Imagens da Sé


Quase todos os dias meus olhos assistem a muitas imagens na praça da Sé, num dia crianças montadas numa vaquinha, noutro, um beijo apaixonado na saída do metrô, enquanto freiras e monges descem a escada rolante, ao lado de um cantor de samba, em plena atividade.
O rapaz sorridente lendo poesias, ou o razinza atropelando todo mundo para sair do trem; Uma vez, até ganhei um livro de poesias de um escritor simpático “Sonetos do último Quarto do Século XX – Volume V”.
Já ensinei um rapaz a passar na catraca, já presenciei vários manifestos, já ouvi várias pregações, algumas estapafúrdias, já parei para fotografar o sol entre as arvores da praça.
A poucos dias, saindo do buraco do metrô, vi uma moça que gritava: “Doeu, doeu! Tá doendo ainda!” Ela repetiu a dor muitas vezes, em gritos de desabafo, durante todo o dia pensei naquela mulher, que era provavelmente mais jovem que eu, mas que já deve ter vivido coisas que nem imagino, imaginei qual seria a causa de tanto sofrimento, mas eu nunca saberei exatamente. Teria enlouquecido? E o que seria enlouquecer?
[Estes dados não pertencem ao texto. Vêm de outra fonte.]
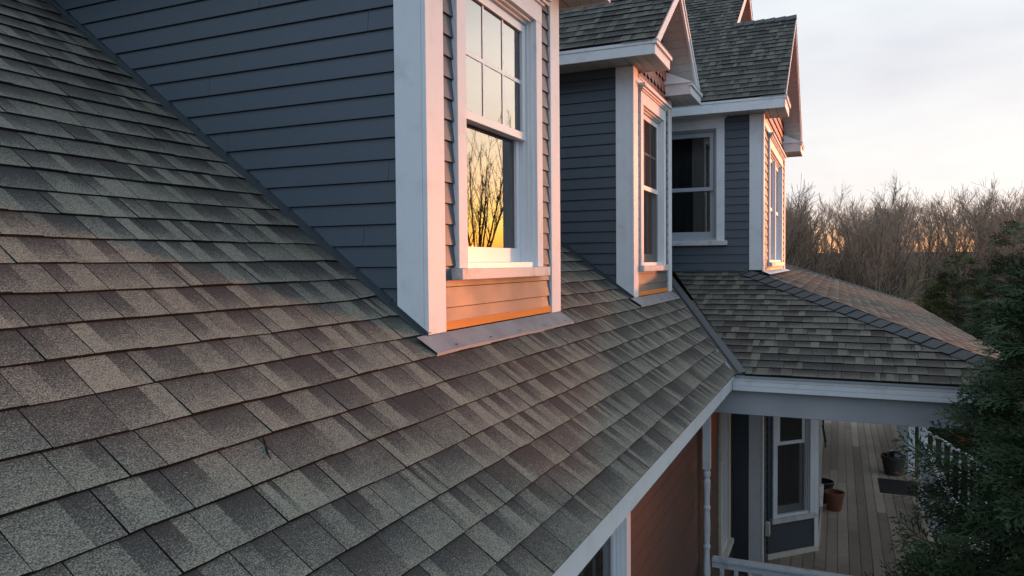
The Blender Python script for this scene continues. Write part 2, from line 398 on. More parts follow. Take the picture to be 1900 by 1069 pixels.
# ------------------------------------------------------------------ siding
def clapboards(mb, O, U, N, region, e=.1016, zoff=0.0, m=0, joints=None, lap_shade=.0045, lip=.012):
    """Lapped boards on the vertical plane O + u U + z Z, facing N; region convex in (u, z)."""
    O, U, N = Vector(O), Vector(U), Vector(N); Z = Vector((0, 0, 1)); region = ccw(region)
    us = [p[0] for p in region]; zs = [p[1] for p in region]
    for k in range(math.floor((min(zs) - zoff) / e), math.ceil((max(zs) - zoff) / e)):
        z0 = zoff + k * e; cuts = [min(us) - 1, max(us) + 1]
        if joints: cuts = sorted(cuts + joints(k))
        for a, b in zip(cuts[:-1], cuts[1:]):
            p = clip_poly([(a + .001, z0), (b - .001, z0), (b - .001, z0 + e), (a + .001, z0 + e)], region)
            if len(p) < 3: continue
            P = [O + U * u + Z * z + N * (.004 + lip * (1 - (z - z0) / e)) for u, z in p]
            mb.face(P, m); n = len(p)
            for i in range(n):
                j = (i + 1) % n
                if p[i][1] > z0 + e - 1e-4 and p[j][1] > z0 + e - 1e-4: continue
                mb.face([P[j], P[i], P[i] - N * (.016), P[j] - N * (.016)], m)
            lo = [q for q in p if q[1] < z0 + 1e-4]
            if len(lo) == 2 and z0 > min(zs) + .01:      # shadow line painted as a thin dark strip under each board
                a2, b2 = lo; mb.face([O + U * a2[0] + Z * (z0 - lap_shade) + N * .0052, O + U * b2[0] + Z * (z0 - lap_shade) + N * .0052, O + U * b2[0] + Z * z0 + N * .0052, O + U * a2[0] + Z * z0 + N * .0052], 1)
def scales(mb, O, U, N, region, w=.15, e=.13, m=0):
    O, U, N = Vector(O), Vector(U), Vector(N); Z = Vector((0, 0, 1)); region = ccw(region)
    us = [p[0] for p in region]; zs = [p[1] for p in region]
    for k in range(int(min(zs) / e) - 2, int(max(zs) / e) + 2):
        u = min(us) - w + (k % 2) * w / 2
        while u < max(us) + w:
            z0 = k * e; rr = w * .485
            pl = [(u + rr * math.cos(t), z0 + rr * .95 + rr * .95 * math.sin(t)) for t in [math.pi + math.pi * q / 8 for q in range(9)]] + [(u + rr, z0 + e * 1.5), (u - rr, z0 + e * 1.5)]
            p = clip_poly(pl, region)
            if len(p) >= 3:
                P = [O + U * a + Z * z + N * (.004 + .024 * (1 - (z - z0) / (1.5 * e))) for a, z in p]
                mb.face(P, m); n = len(p)
                for i in range(n):
                    j = (i + 1) % n; mb.face([P[j], P[i], P[i] - N * .022, P[j] - N * .022], 1)
            u += w
def wall_plate(mb, O, U, N, region, th=.10, m=1):
    O, U, N = Vector(O), Vector(U), Vector(N); Z = Vector((0, 0, 1))
    mb.prism([O + U * u + Z * z + N * .001 for u, z in ccw(region)], -N * th, m)

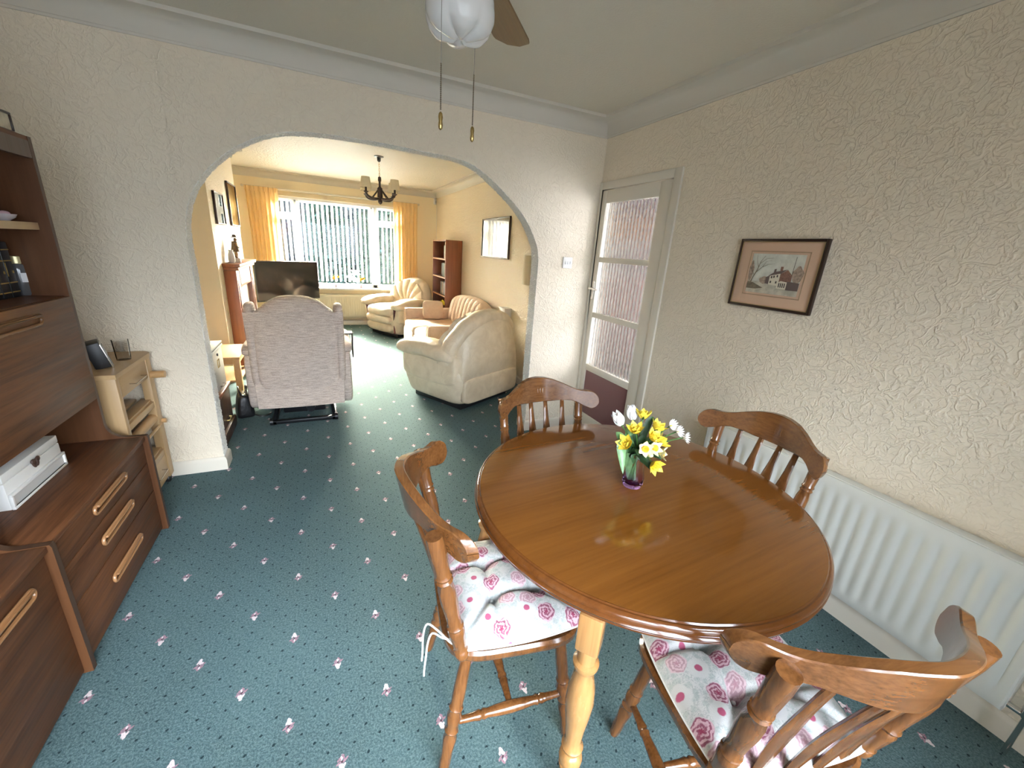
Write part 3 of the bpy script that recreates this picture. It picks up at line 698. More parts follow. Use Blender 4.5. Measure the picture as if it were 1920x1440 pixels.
# ------------------------------------------------------------------ vase and cut flowers
VX, VY = -1.118, -1.988
VS = (1.25, 1.25, 1.25)
v = thing('glass_vase', 'small clear glass vase with a purple base at the middle of the table', 'vase', (VX, VY, TZ)); v.scale = VS
mg = Mat('purple_tinted_glass', (1, 1, 1), 0.02, 0.0, Transmission_Weight=1.0, IOR=1.22); _, _, z = mg.xyz()
mg.color(mg.mix(z.ramp(0.008, 0.060), (0.70, 0.42, 0.95), (0.98, 0.96, 0.99)))
B().lathe([(0.001, 0.010), (0.019, 0.011), (0.024, 0.018), (0.0255, 0.030), (0.022, 0.055), (0.0175, 0.080), (0.0165, 0.100), (0.0185, 0.106), (0.0205, 0.1065), (0.0190, 0.100), (0.0195, 0.080), (0.0245, 0.055), (0.0285, 0.030), (0.0275, 0.012), (0.024, 0.002), (0.001, 0.0)], 32, cap=False).out('vase_body', mg.m, v)
STEM = plain('green_stem', (0.045, 0.12, 0.025), 0.5, 0, 80, 0.2); LEAF = plain('grey_green_leaf', (0.12, 0.24, 0.09), 0.4, 0, 60, 0.15, vary=0.2); DLEAF = plain('dark_green_leaf', (0.022, 0.06, 0.018), 0.45, 0, 60, 0.15, vary=0.2)
PWHITE = plain('white_petal', (0.86, 0.84, 0.80), 0.5, Subsurface_Weight=0.1); PYEL = plain('yellow_petal', (0.86, 0.68, 0.07), 0.5); PPALE = plain('pale_lemon_petal', (0.86, 0.80, 0.40), 0.5); PORG = plain('orange_trumpet', (0.85, 0.42, 0.03), 0.5)
def petal(b, M, L, wd, cup, curl, n=8):
    def f(u, q):
        s = u; wv = wd * sin(pi * min(1, 0.12 + 0.88 * s) ** 0.8) * (1 if s < 0.98 else 0.6); a = (q - 0.5) * 2
        return (a * wv, cup * sin(s * pi * 0.5) * L + curl * s * s * L + 0.18 * wv * a * a * -1, s * L * (1 - 0.25 * abs(curl)))
    b.grid(f, n, 4, M=M)
def flower(kind, tip, label, lean=None, tilt=(0, 0)):
    tip = Vector(tip); root = Vector((tip.x * -0.12, tip.y * -0.12, 0.018))
    o = thing({'tulip': 'tulip', 'rose': 'rose', 'daffodil': 'daffodil', 'daisy': 'daisy', 'bud': 'flower_bud'}[kind], label, 'flower', (VX, VY, TZ), 0, 'cut flowers in the glass vase'); o.scale = VS
    mid = Vector((tip.x * 0.12, tip.y * 0.12, 0.105)); d = (tip - mid).normalized()
    p = catmull([tuple(root), tuple(mid), tuple(mid.lerp(tip, 0.55) + Vector((0, 0, 0.006))), tuple(tip)], 5)
    B().tube(p, 0.0019, 6).out('stem', STEM, o)
    d = (d + Vector((tilt[0], tilt[1], 0))).normalized(); M0 = Matrix.Translation(tip) @ d.to_track_quat('Z', 'Y').to_matrix().to_4x4()
    b = B()
    if kind == 'tulip':
        for k in range(6): petal(b, M0 @ Matrix.Rotation(k * pi / 3, 4, 'Z') @ Matrix.Translation((0, 0.004 if k % 2 else 0.002, 0)), 0.042, 0.0125, 0.30, -0.12)
        b.out('blossom', PWHITE, o)
    elif kind == 'rose':
        for ring, (n, L, c, cu) in enumerate(((3, 0.020, 0.10, 0), (5, 0.023, 0.28, 0.05), (6, 0.025, 0.5, 0.25))):
            for k in range(n): petal(b, M0 @ Matrix.Rotation(k * 2 * pi / n + ring, 4, 'Z') @ Matrix.Translation((0, 0.001 + 0.002 * ring, 0)), L, 0.0105, c, cu, 6)
        b.out('blossom', PYEL, o)
        b = B()
        for k in range(4): petal(b, M0 @ Matrix.Rotation(k * pi / 2, 4, 'Z') @ Matrix.Translation((0, 0.003, -0.003)), 0.012, 0.003, 0.8, 0.2, 4)
        b.out('sepal', DLEAF, o)
    elif kind == 'daffodil':
        for k in range(6): petal(b, M0 @ Matrix.Rotation(k * pi / 3, 4, 'Z'), 0.021, 0.0085, 0.75, 0.25, 6)
        b.out('blossom', PPALE, o)
        B().lathe([(0.002, 0.0), (0.004, 0.003), (0.0055, 0.009), (0.0085, 0.014), (0.0075, 0.0135), (0.0045, 0.008), (0.001, 0.004)], 12, M0, cap=False).out('trumpet', PORG, o)
    elif kind == 'daisy':
        for k in range(14): petal(b, M0 @ Matrix.Rotation(k * pi / 7, 4, 'Z') @ Matrix.Translation((0, 0.002, 0)), 0.0145, 0.0028, 0.9, 0.1, 4)
        b.out('blossom', PWHITE, o); B().puff(tuple(M0 @ Vector((0, 0, 0.003))), (0.003, 0.003, 0.002), (1, 1), n=(10, 6)).out('flower_centre', PYEL, o)
    else:
        b.puff((0, 0, 0), (0.006, 0.006, 0.010), (1, 1), n=(10, 8)); b.bm.transform(M0); b.out('blossom', PPALE, o)
    return o
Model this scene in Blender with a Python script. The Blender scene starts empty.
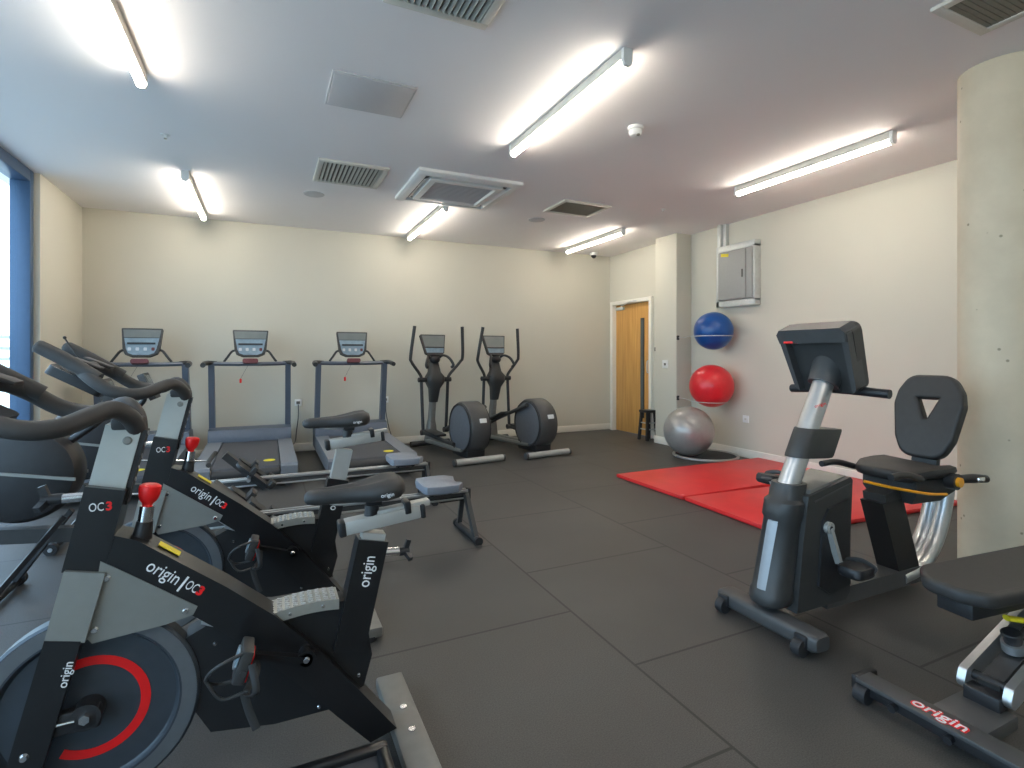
import bpy, bmesh, math, random
from mathutils import Vector, Matrix, Euler
R = math.radians
random.seed(7)
S = bpy.context.scene
C = S.collection

# ------------------------------------------------------------------ camera
F_PX, CX, CY, EYE = 528.0, 512.0, 355.0, 1.226
cd = bpy.data.cameras.new('camera')
cam = bpy.data.objects.new('camera', cd); C.objects.link(cam)
cd.sensor_fit = 'HORIZONTAL'; cd.sensor_width = 36.0
cd.lens = F_PX / 1024 * 36.0
cd.shift_y = -(384 - CY) / 1024
cd.clip_start = 0.02
cam.location = (0, 0, EYE)
cam.rotation_euler = (R(90), 0, -math.atan(245 / 528))
S.camera = cam

# ------------------------------------------------------------------ view, world
S.view_settings.view_transform = 'Standard'
try: S.view_settings.look = 'None'
except Exception: pass
S.view_settings.gamma = 1.0
S.view_settings.use_curve_mapping = False
S.view_settings.exposure = 0.78
S.cycles.use_denoising = True
S.cycles.max_bounces = 10
S.cycles.diffuse_bounces = 6
S.cycles.sample_clamp_indirect = 8.0

LAMP = 28.0          # emission of the ceiling battens
DAY = 3.6            # daylight outside the window

w = bpy.data.worlds.new('sky'); S.world = w; w.use_nodes = True
nt = w.node_tree; nt.nodes.clear()
out = nt.nodes.new('ShaderNodeOutputWorld'); bg = nt.nodes.new('ShaderNodeBackground')
tc = nt.nodes.new('ShaderNodeTexCoord'); sp = nt.nodes.new('ShaderNodeSeparateXYZ'); rp = nt.nodes.new('ShaderNodeValToRGB')
nt.links.new(tc.outputs['Generated'], sp.inputs[0])
mr = nt.nodes.new('ShaderNodeMapRange'); mr.inputs[1].default_value = -0.3; mr.inputs[2].default_value = 1.0
nt.links.new(sp.outputs['Z'], mr.inputs[0]); nt.links.new(mr.outputs[0], rp.inputs[0])
cr = rp.color_ramp
cr.elements[0].position = 0.0; cr.elements[0].color = (.28, .31, .34, 1)
cr.elements[1].position = 1.0; cr.elements[1].color = (.46, .60, .86, 1)
e = cr.elements.new(.24); e.color = (.56, .66, .80, 1)
e = cr.elements.new(.45); e.color = (.51, .65, .88, 1)
nt.links.new(rp.outputs[0], bg.inputs[0]); bg.inputs[1].default_value = DAY
nt.links.new(bg.outputs[0], out.inputs[0])

# ------------------------------------------------------------------ materials
def mat(name, col, rough=.5, metal=0., spec=.5, var=.06, scale=30., bump=0., bscale=200., coat=0.):
    m = bpy.data.materials.new(name); m.use_nodes = True
    t = m.node_tree; b = t.nodes['Principled BSDF']
    b.inputs['Roughness'].default_value = rough; b.inputs['Metallic'].default_value = metal
    b.inputs['Specular IOR Level'].default_value = spec
    b.inputs['Coat Weight'].default_value = coat
    co = t.nodes.new('ShaderNodeTexCoord'); n = t.nodes.new('ShaderNodeTexNoise')
    n.inputs['Scale'].default_value = scale; n.inputs['Detail'].default_value = 3
    t.links.new(co.outputs['Object'], n.inputs['Vector'])
    r = t.nodes.new('ShaderNodeValToRGB')
    r.color_ramp.elements[0].position = .3; r.color_ramp.elements[1].position = .7
    r.color_ramp.elements[0].color = (*[max(0, c * (1 - var)) for c in col], 1)
    r.color_ramp.elements[1].color = (*[min(1, c * (1 + var)) for c in col], 1)
    t.links.new(n.outputs['Fac'], r.inputs[0]); t.links.new(r.outputs[0], b.inputs['Base Color'])
    if bump:
        n2 = t.nodes.new('ShaderNodeTexNoise'); n2.inputs['Scale'].default_value = bscale; n2.inputs['Detail'].default_value = 4
        t.links.new(co.outputs['Object'], n2.inputs['Vector'])
        bp = t.nodes.new('ShaderNodeBump'); bp.inputs['Strength'].default_value = bump; bp.inputs['Distance'].default_value = .002
        t.links.new(n2.outputs['Fac'], bp.inputs['Height']); t.links.new(bp.outputs[0], b.inputs['Normal'])
    return m

def emis(name, col, s):
    m = bpy.data.materials.new(name); m.use_nodes = True
    t = m.node_tree; t.nodes.clear()
    o = t.nodes.new('ShaderNodeOutputMaterial'); e = t.nodes.new('ShaderNodeEmission')
    e.inputs[0].default_value = (*col, 1); e.inputs[1].default_value = s
    t.links.new(e.outputs[0], o.inputs[0]); return m

M = {}
M['wall'] = mat('cream_paint', (.61, .585, .50), .75, spec=.25, var=.012, scale=2, bump=.05, bscale=300)
M['ceil'] = mat('white_ceiling_paint', (.90, .875, .87), .8, spec=.2, var=.01, scale=1.5)
M['skirt'] = mat('cream_gloss', (.82, .79, .71), .4, var=.01)
M['white'] = mat('white_plastic', (.80, .80, .78), .4, var=.01)
M['offwhite'] = mat('offwhite_metal', (.62, .60, .54), .45, var=.02)
M['black'] = mat('black_plastic', (.018, .018, .02), .42, var=.1, bump=.08, bscale=500)
M['gloss'] = mat('black_gloss_paint', (.009, .009, .010), .33, var=.1, coat=.3)
M['rubber'] = mat('black_rubber', (.022, .022, .024), .62, var=.12, bump=.2, bscale=400)
M['foam'] = mat('grey_black_grip', (.045, .044, .044), .6, var=.08, bump=.15, bscale=500)
M['charcoal'] = mat('charcoal_plastic', (.036, .036, .036), .45, var=.06, bump=.06, bscale=400)
M['darkgrey'] = mat('dark_grey_plastic', (.062, .062, .063), .45, var=.05, bump=.05, bscale=400)
M['silver'] = mat('silver_metal', (.62, .63, .64), .33, metal=.85, var=.03)
M['silverpaint'] = mat('silver_paint', (.46, .46, .44), .4, metal=.35, var=.03)
M['greypaint'] = mat('warm_grey_paint', (.26, .26, .24), .38, metal=.4, var=.03)
M['chrome'] = mat('chrome', (.8, .8, .8), .15, metal=1., var=.02)
M['steelblue'] = mat('blue_grey_paint', (.115, .135, .17), .4, metal=.2, var=.04)
M['belt'] = mat('treadmill_belt', (.06, .062, .07), .6, var=.08, bump=.2, bscale=600)
M['deckgrey'] = mat('deck_grey', (.20, .215, .24), .42, metal=.15, var=.03)
M['screen'] = mat('grey_screen', (.10, .12, .125), .18, var=.05, scale=6)
M['tscreen'] = mat('console_display', (.19, .21, .205), .25, var=.08, scale=8)
M['panel'] = mat('console_blue_grey', (.22, .30, .36), .3, var=.15, scale=18)
M['red'] = mat('red_plastic', (.80, .012, .012), .35, var=.03)
M['redvinyl'] = mat('red_vinyl', (.70, .028, .030), .38, var=.06, scale=5, bump=.06, bscale=60)
M['redrubber'] = mat('red_ball_rubber', (.70, .022, .032), .28, var=.04)
M['bluerubber'] = mat('blue_ball_rubber', (.006, .075, .30), .28, var=.06)
M['greyrubber'] = mat('silver_ball_rubber', (.36, .35, .335), .30, metal=.35, var=.04)
M['yellow'] = mat('yellow_sticker', (.80, .66, .02), .5, var=.05)
M['orange'] = mat('orange_plastic', (.85, .36, .01), .4, var=.05)
M['seatsheen'] = mat('black_seat_sheen', (.20, .225, .27), .42, var=.05)  # daylight sheen on a black seat, put into the base colour
M['vinyl'] = mat('black_vinyl', (.030, .029, .029), .52, var=.08, bump=.1, bscale=500)
M['flydisc'] = mat('flywheel_grey', (.055, .066, .08), .38, metal=.3, var=.05)
M['flyrim'] = mat('flywheel_rim', (.17, .18, .19), .36, metal=.5, var=.05)
M['white_ink'] = mat('white_ink', (.80, .80, .80), .5, var=.01)
M['frameblue'] = mat('window_frame_blue', (.055, .105, .19), .4, metal=.2, var=.03)
M['vent'] = mat('vent_grey', (.40, .39, .34), .5, var=.02)
M['ventdark'] = mat('vent_dark', (.13, .125, .11), .7, var=.05)
M['olive'] = mat('mesh_grille', (.22, .21, .165), .6, var=.05)
M['panelgrey'] = mat('grey_panel', (.54, .54, .55), .6, var=.01)
M['cabgrey'] = mat('cabinet_grey', (.36, .36, .34), .45, var=.02)
M['galv'] = mat('galvanised', (.60, .62, .60), .42, metal=.35, var=.05)
M['lamp'] = emis('lamp_diffuser', (1.0, .91, .78), LAMP)
M['inlay'] = mat('inlay_silver', (.30, .315, .335), .35, metal=.3, var=.03)
M['slat'] = mat('white_slat', (.8, .8, .8), .5)

# wood door
def wood():
    m = mat('oak_veneer', (.50, .25, .065), .42, var=.0); t = m.node_tree; b = t.nodes['Principled BSDF']
    co = t.nodes.new('ShaderNodeTexCoord'); mp = t.nodes.new('ShaderNodeMapping'); mp.inputs['Scale'].default_value = (14, 14, .8)
    wv = t.nodes.new('ShaderNodeTexNoise'); wv.inputs['Scale'].default_value = 2; wv.inputs['Detail'].default_value = 5
    r = t.nodes.new('ShaderNodeValToRGB'); r.color_ramp.elements[0].position = .3; r.color_ramp.elements[1].position = .75
    r.color_ramp.elements[0].color = (.50, .25, .06, 1); r.color_ramp.elements[1].color = (.68, .38, .115, 1)
    t.links.new(co.outputs['Object'], mp.inputs[0]); t.links.new(mp.outputs[0], wv.inputs['Vector'])
    t.links.new(wv.outputs['Fac'], r.inputs[0]); t.links.new(r.outputs[0], b.inputs['Base Color'])
    return m
M['wood'] = wood()

def glass():
    m = bpy.data.materials.new('window_glass'); m.use_nodes = True; t = m.node_tree; t.nodes.clear()
    o = t.nodes.new('ShaderNodeOutputMaterial'); mx = t.nodes.new('ShaderNodeMixShader')
    tr = t.nodes.new('ShaderNodeBsdfTransparent'); tr.inputs[0].default_value = (.86, .95, .95, 1)
    gl = t.nodes.new('ShaderNodeBsdfGlossy'); gl.inputs['Roughness'].default_value = .02
    mx.inputs[0].default_value = .07
    t.links.new(tr.outputs[0], mx.inputs[1]); t.links.new(gl.outputs[0], mx.inputs[2]); t.links.new(mx.outputs[0], o.inputs[0])
    return m
M['glass'] = glass()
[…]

A consciência plena da realidade ou a falta dela?
Percebi que somente quando eu chegar perto do entendimento daquela dor imensa, poderei fazer, de verdade, o papel que me foi dado “A Africana”. Senti medo, entender o sofrimento alheio dói, porque é preciso suspender a anestesia natural.
Hoje, dia de sol, feliz, perdida em pensamentos românticos sob a trilha de Schumann, desci novamente na praça da Sé, dentre várias imagens, eu vi nitidamente um cachorrinho preto, filhote, simpático, abanar o rabo para um humano, de blusa amarela, que respondeu ao agrado com um chute horrível.
Eu gritei: Bruto!
O homem de blusa amarela seguiu seu caminho sem olhar pra trás
O cachorrinho saiu choroso e eu vi sua protetora embaixo da carriola de papelão acolhendo-o e escondendo-se como se a agressão tivesse sido dirigida a ela própria.
Segui para o trabalho.

Comentários

Anônimo disse…
você sabe que quase chorei imaginando o cachorrinho preto sendo chutado.
que texto lindo cax, eu adoro reparar nessas cenas do cotidiano.
e andar o dia inteiro de ônibus me proporciona histórias incríveis.